There are usually two types of transactions that I run into on a daily basis when it comes to Reverse Shell Mergers. The first one is considered a cash and carry deal: the principals of the Shell want to sell their shares to the highest bidder and are not concerned about what company is backed into the Shell. The second scenario is where the Sellers want to use their shares, in lieu of selling them for cash, as equity participation in the new company that is backing into the Shell. I will cover both of these scenarios.

Cash & Carry

Selling a Shell for cash and carry is the preferred option for dealmakers who are selling the Shell to the Buyers. The deals are quicker, cleaner and only require the dealmaker to find a qualified Buyer with enough cash to close the deal. In this case the Sellers will require due diligence on the new company being vended into the Shell but since they do not have any monetary upside after the sale, what goes into the Shell is of little consideration to them.

Seller Participation

When a Seller has decided to use his shares as equity participation the transaction to sell the Shell can get very convoluted. The Seller, who is usually the principal and CEO of the failed Shell, now wants to grab onto the coattails of a new company that will be (in his mind) the next Google. This is the type of Seller who is going to look at a huge number of potential candidates before he decides which one is worthy enough to be backed into his Shell.

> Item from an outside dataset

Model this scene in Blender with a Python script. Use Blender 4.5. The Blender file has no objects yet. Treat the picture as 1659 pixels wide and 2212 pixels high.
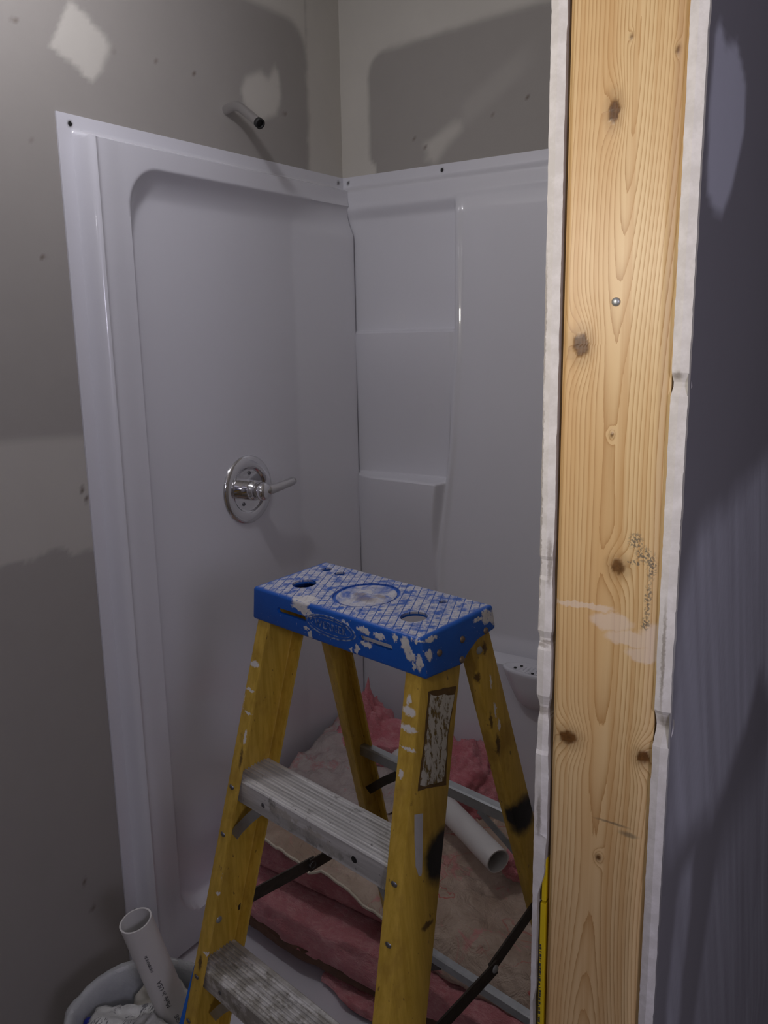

Most dealmakers will tell you it is a royal pain in the ass to get these types of deals done because you have to find a company that not only is generating huge revenue and cash flow but also wants to give up a substantial piece of the new company instead of paying cash for the Shell. Then there are the endless negotiations about the value of the new company going into the Shell versus the percentage of ownership in the new entity by the Seller. Last, but not least, there is the discussion about the Sellers “lockup Agreement” so he doesn’t sell all of the new shares he has received in the new company ten seconds after the reverse merger is completed. Needless to say, Seller participation is not the easiest type of deal in the world to close.